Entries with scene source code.
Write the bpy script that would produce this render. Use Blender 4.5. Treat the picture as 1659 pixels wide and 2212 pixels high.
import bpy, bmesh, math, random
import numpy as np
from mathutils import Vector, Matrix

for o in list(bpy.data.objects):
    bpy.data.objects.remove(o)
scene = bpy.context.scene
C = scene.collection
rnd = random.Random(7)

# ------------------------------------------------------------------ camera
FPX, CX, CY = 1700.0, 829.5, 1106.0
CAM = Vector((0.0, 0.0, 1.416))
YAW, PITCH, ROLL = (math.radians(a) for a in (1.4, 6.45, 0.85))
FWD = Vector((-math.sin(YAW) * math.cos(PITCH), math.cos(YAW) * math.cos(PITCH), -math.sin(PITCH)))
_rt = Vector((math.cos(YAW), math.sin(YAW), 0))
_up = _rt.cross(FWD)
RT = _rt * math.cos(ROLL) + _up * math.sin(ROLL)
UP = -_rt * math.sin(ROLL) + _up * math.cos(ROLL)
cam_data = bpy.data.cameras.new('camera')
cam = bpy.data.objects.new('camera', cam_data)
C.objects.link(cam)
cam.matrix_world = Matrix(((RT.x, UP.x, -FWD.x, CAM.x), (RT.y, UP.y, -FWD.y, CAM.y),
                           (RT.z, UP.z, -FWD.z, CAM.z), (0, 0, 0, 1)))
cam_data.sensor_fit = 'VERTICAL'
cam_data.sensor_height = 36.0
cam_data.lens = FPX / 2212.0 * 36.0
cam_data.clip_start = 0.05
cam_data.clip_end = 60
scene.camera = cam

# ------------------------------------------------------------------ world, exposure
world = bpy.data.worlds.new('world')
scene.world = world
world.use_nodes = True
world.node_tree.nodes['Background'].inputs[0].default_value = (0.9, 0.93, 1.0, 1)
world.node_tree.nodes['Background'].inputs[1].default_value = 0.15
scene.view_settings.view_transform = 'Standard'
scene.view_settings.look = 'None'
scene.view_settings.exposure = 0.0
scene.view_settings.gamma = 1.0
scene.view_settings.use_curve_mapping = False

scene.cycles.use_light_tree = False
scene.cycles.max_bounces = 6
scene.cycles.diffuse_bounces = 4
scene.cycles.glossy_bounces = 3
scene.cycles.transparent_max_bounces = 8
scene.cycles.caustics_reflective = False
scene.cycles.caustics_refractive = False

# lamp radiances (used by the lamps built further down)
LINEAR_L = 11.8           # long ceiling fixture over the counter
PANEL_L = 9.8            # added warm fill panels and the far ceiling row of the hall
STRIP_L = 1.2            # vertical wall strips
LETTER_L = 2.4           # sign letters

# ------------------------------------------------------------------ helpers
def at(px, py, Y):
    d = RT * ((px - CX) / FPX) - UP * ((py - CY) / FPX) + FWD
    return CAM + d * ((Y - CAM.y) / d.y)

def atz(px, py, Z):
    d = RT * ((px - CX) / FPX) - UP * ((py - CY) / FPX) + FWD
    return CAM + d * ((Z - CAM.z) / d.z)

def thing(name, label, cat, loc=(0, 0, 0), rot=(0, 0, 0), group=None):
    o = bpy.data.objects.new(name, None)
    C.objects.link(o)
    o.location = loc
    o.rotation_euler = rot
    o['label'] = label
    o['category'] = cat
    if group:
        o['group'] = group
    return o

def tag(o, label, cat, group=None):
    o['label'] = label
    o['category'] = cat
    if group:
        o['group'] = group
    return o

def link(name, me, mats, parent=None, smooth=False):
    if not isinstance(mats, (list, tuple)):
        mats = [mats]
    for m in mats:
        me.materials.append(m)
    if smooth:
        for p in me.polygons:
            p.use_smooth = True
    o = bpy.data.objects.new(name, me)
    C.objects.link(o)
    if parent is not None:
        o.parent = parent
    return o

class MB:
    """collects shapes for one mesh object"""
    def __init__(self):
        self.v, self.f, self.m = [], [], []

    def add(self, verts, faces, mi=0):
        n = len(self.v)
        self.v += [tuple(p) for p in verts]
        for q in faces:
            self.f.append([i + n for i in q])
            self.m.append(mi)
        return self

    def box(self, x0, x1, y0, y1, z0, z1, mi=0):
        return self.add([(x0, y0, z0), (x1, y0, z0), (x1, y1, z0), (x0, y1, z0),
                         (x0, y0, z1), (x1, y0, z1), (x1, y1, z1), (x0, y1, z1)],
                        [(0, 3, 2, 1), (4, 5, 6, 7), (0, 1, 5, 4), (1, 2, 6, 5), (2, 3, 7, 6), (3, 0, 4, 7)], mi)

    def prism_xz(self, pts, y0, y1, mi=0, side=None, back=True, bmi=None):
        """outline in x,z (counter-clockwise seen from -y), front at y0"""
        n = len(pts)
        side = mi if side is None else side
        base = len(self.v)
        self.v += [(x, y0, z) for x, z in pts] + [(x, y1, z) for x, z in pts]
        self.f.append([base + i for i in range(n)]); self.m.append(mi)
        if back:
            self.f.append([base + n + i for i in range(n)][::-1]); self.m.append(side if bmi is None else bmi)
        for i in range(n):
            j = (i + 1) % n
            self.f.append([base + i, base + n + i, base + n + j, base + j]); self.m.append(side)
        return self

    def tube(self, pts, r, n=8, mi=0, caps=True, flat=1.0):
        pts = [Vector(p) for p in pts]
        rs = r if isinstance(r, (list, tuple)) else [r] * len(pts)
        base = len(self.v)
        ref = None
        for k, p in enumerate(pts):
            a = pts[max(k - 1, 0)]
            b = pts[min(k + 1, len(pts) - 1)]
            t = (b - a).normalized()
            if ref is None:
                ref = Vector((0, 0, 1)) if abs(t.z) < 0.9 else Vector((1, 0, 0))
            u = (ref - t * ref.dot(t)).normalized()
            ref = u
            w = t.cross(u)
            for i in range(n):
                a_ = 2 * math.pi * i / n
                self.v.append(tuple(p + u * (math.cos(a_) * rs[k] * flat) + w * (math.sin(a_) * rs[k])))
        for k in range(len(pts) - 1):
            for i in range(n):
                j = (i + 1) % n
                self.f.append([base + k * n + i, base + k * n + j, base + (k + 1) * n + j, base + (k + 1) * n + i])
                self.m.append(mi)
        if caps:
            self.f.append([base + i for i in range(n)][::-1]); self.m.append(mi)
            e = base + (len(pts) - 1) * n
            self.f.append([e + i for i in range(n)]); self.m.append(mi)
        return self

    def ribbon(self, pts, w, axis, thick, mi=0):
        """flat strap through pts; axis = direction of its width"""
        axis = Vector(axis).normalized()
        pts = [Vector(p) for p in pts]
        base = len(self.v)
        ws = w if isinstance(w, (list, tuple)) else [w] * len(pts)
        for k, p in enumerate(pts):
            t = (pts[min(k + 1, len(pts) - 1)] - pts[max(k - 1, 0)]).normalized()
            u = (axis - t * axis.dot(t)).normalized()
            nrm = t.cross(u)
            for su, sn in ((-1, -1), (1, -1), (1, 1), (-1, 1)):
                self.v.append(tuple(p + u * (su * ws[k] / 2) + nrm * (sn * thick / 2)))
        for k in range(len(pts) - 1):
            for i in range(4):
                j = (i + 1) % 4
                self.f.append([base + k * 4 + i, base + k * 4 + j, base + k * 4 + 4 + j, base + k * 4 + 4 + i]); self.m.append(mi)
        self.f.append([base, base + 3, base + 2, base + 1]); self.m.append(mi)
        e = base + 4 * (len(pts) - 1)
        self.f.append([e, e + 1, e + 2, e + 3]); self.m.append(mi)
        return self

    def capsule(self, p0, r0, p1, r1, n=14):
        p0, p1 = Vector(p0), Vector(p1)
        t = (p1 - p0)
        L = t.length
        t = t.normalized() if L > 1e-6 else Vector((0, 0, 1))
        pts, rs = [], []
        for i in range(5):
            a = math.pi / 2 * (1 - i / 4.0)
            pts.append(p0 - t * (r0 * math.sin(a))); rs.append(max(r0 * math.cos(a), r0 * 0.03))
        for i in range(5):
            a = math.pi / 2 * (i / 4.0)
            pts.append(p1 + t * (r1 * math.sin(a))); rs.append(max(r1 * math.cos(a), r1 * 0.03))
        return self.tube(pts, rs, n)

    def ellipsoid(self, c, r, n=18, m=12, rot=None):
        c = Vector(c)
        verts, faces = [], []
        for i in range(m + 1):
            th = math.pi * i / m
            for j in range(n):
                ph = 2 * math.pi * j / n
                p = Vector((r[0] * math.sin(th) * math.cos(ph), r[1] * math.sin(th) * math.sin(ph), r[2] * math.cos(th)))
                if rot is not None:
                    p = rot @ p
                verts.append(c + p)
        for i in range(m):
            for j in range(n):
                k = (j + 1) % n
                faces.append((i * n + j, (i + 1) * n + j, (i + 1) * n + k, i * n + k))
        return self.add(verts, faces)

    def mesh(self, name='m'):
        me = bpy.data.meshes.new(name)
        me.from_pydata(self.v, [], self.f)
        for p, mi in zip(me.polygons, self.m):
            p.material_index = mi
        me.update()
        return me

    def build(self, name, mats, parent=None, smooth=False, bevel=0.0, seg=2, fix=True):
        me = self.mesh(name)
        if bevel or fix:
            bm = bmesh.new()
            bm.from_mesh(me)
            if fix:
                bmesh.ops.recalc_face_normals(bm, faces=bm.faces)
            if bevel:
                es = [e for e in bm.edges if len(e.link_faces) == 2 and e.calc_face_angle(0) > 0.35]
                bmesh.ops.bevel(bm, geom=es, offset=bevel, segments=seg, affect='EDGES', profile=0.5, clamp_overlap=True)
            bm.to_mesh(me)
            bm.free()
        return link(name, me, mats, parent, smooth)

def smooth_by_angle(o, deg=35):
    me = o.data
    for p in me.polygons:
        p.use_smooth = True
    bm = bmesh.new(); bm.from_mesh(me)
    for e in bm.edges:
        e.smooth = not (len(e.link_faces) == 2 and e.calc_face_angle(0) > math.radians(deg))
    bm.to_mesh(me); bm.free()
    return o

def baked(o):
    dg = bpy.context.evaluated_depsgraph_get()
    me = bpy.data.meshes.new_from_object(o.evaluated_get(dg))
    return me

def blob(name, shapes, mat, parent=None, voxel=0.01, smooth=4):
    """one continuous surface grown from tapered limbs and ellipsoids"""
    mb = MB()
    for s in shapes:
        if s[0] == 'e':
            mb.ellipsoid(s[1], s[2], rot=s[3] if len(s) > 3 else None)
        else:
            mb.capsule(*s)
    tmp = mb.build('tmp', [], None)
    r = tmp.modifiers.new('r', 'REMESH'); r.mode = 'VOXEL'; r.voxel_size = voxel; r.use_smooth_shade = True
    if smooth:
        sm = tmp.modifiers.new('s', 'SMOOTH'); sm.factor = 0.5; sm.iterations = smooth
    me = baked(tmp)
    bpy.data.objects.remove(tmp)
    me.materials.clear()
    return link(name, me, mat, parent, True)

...

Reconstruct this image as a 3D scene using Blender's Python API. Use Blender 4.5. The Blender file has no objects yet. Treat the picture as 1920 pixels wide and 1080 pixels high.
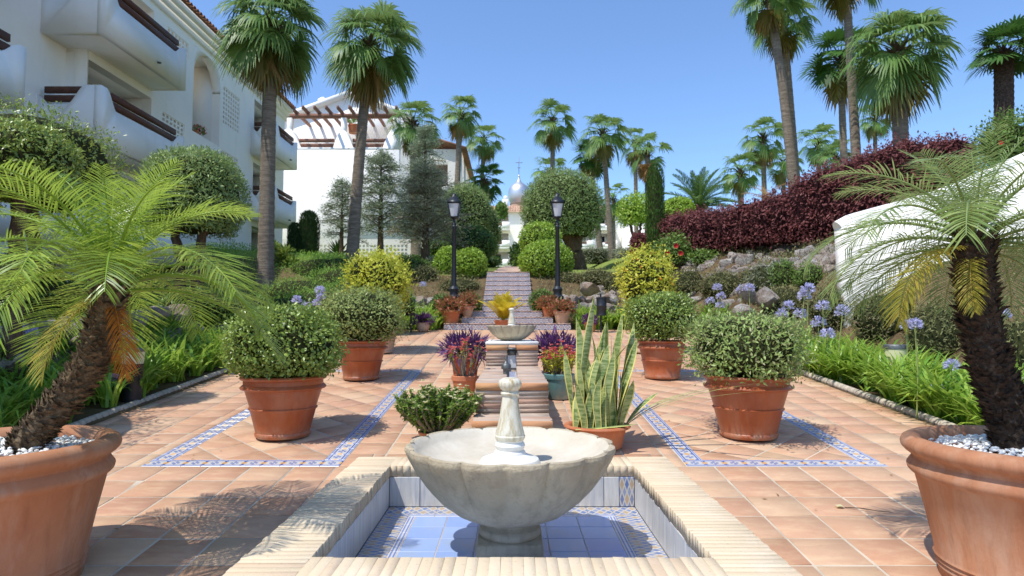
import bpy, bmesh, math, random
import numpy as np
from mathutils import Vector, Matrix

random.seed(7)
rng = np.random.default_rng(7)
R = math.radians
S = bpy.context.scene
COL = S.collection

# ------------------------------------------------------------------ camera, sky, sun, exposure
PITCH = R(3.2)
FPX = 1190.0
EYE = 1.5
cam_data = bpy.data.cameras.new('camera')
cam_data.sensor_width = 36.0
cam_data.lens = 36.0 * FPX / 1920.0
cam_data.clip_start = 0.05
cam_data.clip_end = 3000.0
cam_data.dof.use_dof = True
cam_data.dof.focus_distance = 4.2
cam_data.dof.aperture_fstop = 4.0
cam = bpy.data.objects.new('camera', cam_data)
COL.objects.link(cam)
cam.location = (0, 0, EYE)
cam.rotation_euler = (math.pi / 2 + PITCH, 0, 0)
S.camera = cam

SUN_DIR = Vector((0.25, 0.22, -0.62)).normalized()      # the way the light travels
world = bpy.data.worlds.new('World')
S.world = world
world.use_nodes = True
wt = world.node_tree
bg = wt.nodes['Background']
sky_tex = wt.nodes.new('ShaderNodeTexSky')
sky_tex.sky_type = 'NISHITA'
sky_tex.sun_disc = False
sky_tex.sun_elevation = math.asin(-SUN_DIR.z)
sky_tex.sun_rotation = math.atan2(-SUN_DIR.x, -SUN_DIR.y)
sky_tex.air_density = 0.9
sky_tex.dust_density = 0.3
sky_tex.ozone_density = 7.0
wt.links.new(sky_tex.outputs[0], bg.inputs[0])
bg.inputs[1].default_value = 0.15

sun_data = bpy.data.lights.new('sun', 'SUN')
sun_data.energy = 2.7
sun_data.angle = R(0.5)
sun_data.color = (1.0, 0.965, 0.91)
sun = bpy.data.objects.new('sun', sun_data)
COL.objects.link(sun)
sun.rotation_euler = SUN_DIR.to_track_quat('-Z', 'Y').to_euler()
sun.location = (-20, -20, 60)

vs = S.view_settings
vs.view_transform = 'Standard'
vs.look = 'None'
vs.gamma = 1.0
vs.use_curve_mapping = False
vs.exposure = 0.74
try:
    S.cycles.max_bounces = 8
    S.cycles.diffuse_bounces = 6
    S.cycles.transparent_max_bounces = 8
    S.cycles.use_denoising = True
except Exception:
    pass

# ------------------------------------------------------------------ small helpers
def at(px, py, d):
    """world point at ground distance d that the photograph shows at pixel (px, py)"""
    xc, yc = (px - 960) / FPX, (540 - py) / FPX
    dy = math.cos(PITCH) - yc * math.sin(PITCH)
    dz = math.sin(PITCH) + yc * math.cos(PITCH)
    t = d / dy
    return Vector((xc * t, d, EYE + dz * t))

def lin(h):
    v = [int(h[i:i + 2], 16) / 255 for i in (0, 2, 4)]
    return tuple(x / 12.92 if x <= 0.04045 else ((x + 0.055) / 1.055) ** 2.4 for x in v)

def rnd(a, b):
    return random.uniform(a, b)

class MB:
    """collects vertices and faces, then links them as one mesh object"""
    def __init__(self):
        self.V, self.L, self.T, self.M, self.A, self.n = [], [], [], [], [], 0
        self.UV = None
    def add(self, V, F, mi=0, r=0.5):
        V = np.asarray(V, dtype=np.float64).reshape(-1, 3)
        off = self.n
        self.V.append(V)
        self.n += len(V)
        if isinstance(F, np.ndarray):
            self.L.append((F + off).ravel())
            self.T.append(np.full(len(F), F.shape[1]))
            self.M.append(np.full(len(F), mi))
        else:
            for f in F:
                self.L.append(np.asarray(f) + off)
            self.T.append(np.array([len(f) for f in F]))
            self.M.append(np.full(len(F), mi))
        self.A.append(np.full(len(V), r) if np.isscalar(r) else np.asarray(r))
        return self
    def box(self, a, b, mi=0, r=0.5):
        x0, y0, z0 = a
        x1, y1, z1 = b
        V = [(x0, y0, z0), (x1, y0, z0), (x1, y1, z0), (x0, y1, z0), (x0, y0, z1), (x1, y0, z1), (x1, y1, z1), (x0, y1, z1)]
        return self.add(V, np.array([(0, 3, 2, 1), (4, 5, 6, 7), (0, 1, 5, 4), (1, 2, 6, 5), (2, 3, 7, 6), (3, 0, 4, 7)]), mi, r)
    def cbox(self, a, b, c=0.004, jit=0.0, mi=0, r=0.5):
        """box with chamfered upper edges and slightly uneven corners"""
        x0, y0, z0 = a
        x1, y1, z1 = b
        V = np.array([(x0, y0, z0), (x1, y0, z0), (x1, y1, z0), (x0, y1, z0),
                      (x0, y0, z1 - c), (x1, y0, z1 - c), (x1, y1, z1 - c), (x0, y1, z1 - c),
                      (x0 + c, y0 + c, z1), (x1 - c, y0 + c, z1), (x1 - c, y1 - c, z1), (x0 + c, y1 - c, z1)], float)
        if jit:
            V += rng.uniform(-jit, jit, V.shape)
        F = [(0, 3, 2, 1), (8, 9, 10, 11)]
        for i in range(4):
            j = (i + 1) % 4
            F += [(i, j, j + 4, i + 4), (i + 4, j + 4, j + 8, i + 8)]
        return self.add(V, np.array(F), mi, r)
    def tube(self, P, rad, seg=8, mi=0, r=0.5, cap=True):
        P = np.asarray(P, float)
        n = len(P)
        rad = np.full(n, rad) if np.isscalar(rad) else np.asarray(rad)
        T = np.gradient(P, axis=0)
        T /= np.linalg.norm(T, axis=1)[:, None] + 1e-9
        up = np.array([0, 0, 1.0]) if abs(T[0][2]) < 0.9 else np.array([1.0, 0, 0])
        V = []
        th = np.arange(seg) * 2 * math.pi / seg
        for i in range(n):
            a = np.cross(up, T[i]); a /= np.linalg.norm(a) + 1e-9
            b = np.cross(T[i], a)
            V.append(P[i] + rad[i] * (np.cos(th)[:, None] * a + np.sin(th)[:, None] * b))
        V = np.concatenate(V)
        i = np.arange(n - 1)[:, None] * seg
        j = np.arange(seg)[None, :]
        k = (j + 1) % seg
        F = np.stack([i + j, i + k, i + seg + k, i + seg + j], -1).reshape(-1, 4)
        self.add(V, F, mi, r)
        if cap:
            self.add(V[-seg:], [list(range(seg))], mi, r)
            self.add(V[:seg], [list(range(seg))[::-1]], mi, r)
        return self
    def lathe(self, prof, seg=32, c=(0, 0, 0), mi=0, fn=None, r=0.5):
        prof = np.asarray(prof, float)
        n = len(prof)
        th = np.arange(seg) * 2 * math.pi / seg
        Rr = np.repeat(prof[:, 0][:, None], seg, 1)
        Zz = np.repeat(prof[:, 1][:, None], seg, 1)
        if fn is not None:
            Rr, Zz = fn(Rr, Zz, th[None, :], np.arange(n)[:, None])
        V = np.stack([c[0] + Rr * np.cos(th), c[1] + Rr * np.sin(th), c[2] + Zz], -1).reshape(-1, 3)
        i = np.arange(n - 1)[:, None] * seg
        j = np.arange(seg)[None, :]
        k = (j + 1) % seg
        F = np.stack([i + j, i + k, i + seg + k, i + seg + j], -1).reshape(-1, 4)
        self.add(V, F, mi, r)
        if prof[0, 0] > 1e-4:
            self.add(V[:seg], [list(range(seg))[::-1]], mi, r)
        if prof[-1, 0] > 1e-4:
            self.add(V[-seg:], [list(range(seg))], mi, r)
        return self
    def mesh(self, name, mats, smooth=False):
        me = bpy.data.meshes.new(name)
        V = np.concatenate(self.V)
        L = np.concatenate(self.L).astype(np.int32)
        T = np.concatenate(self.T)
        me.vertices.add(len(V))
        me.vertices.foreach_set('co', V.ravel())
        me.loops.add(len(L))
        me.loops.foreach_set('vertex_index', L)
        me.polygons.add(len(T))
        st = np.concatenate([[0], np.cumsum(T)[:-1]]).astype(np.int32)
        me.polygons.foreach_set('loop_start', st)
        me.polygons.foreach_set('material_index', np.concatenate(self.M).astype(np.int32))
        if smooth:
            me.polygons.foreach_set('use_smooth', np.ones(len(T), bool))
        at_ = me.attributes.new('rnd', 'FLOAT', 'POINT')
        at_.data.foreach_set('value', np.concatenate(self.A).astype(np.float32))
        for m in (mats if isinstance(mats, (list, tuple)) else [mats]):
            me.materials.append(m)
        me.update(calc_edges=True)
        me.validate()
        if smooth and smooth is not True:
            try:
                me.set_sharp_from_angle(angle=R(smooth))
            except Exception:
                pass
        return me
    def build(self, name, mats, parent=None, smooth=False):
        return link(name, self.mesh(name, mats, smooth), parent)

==

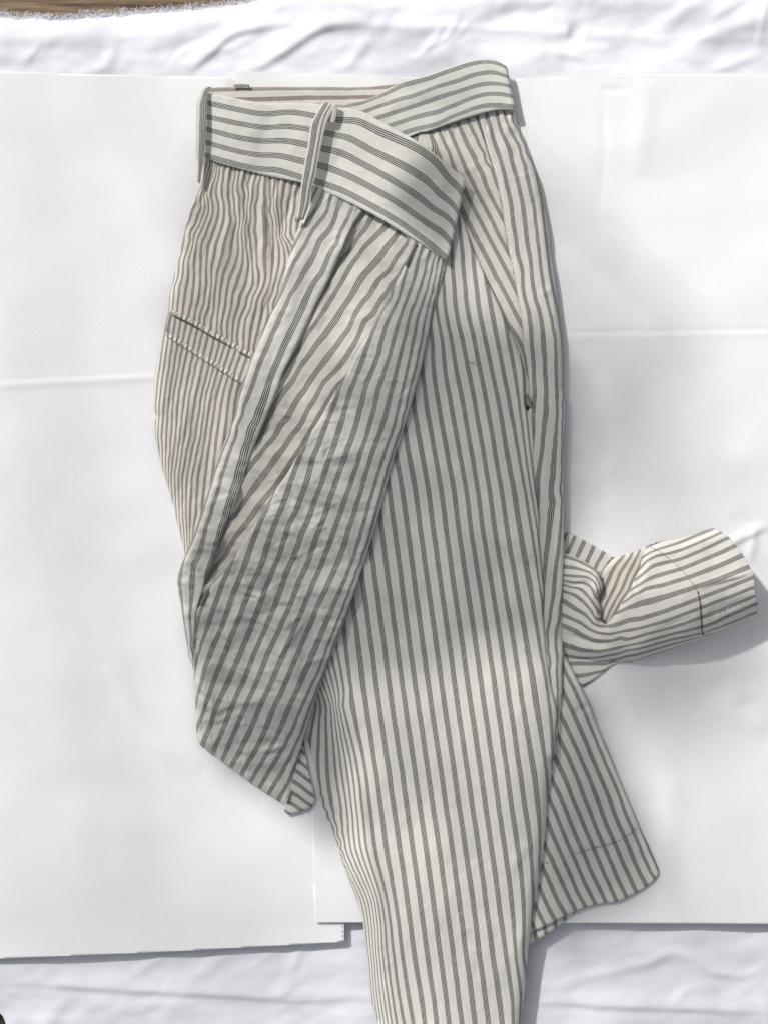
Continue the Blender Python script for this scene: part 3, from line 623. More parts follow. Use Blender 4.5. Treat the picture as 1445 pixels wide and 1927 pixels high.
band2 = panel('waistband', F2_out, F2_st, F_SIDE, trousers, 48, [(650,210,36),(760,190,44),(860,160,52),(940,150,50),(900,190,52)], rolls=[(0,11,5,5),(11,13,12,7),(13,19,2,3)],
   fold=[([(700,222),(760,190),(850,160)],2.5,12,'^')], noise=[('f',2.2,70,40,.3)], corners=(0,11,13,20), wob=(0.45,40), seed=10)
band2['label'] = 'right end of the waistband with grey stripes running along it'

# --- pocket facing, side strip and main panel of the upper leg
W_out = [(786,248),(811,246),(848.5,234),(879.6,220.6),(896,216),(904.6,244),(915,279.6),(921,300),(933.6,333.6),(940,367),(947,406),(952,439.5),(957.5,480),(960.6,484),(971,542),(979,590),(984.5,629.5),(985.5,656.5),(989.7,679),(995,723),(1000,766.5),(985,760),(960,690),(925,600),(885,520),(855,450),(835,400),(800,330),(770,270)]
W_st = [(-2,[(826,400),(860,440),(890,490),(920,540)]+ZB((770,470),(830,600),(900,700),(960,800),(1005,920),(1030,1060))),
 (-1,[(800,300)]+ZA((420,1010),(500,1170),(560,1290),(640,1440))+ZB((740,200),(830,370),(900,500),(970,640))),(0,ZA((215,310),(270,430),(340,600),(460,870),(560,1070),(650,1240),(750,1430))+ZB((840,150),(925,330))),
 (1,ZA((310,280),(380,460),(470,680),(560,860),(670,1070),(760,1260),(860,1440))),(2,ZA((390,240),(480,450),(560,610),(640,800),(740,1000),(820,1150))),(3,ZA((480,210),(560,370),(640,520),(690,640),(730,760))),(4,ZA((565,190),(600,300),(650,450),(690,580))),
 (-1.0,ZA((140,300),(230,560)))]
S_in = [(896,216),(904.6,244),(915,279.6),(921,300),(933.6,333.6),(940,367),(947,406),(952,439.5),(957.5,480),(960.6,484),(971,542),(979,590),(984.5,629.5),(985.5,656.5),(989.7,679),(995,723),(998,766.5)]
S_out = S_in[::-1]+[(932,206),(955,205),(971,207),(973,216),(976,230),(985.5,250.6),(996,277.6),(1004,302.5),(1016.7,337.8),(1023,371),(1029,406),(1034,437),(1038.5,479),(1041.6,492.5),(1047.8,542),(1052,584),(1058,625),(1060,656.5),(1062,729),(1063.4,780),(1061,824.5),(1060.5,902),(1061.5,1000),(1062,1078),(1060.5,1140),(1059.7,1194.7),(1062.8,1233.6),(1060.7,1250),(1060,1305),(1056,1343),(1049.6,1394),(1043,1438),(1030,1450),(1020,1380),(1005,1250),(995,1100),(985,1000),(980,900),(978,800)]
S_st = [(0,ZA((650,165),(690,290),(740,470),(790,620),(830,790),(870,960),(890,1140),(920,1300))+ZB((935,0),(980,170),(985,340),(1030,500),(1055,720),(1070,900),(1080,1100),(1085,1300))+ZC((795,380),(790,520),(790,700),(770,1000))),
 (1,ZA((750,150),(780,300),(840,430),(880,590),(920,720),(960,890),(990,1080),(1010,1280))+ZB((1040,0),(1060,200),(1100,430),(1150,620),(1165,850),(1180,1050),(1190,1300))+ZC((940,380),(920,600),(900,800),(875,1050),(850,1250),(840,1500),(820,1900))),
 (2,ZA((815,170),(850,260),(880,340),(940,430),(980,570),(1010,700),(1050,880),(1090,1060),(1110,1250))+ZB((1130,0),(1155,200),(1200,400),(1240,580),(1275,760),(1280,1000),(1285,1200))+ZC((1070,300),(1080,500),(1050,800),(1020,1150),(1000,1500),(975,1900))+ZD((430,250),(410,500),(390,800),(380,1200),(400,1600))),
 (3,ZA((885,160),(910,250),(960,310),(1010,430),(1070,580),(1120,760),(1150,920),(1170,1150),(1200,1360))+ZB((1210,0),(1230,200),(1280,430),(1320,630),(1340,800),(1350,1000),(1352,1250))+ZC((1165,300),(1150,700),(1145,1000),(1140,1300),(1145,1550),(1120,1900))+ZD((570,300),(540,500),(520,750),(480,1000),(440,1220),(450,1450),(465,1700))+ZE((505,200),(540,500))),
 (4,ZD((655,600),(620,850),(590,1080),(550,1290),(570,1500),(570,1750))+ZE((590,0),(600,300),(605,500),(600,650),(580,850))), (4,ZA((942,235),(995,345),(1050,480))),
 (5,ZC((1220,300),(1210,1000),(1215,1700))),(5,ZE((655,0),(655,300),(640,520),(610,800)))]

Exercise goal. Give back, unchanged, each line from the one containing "Reconstruct this image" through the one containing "COL = S.collection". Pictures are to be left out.

Task answer.
Reconstruct this image as a 3D scene using Blender's Python API. Use Blender 4.5. The Blender file has no objects yet. Treat the picture as 1920 pixels wide and 1080 pixels high.
import bpy, bmesh, math, random
import numpy as np
from mathutils import Vector, Matrix

random.seed(7)
rng = np.random.default_rng(7)
R = math.radians
S = bpy.context.scene
COL = S.collection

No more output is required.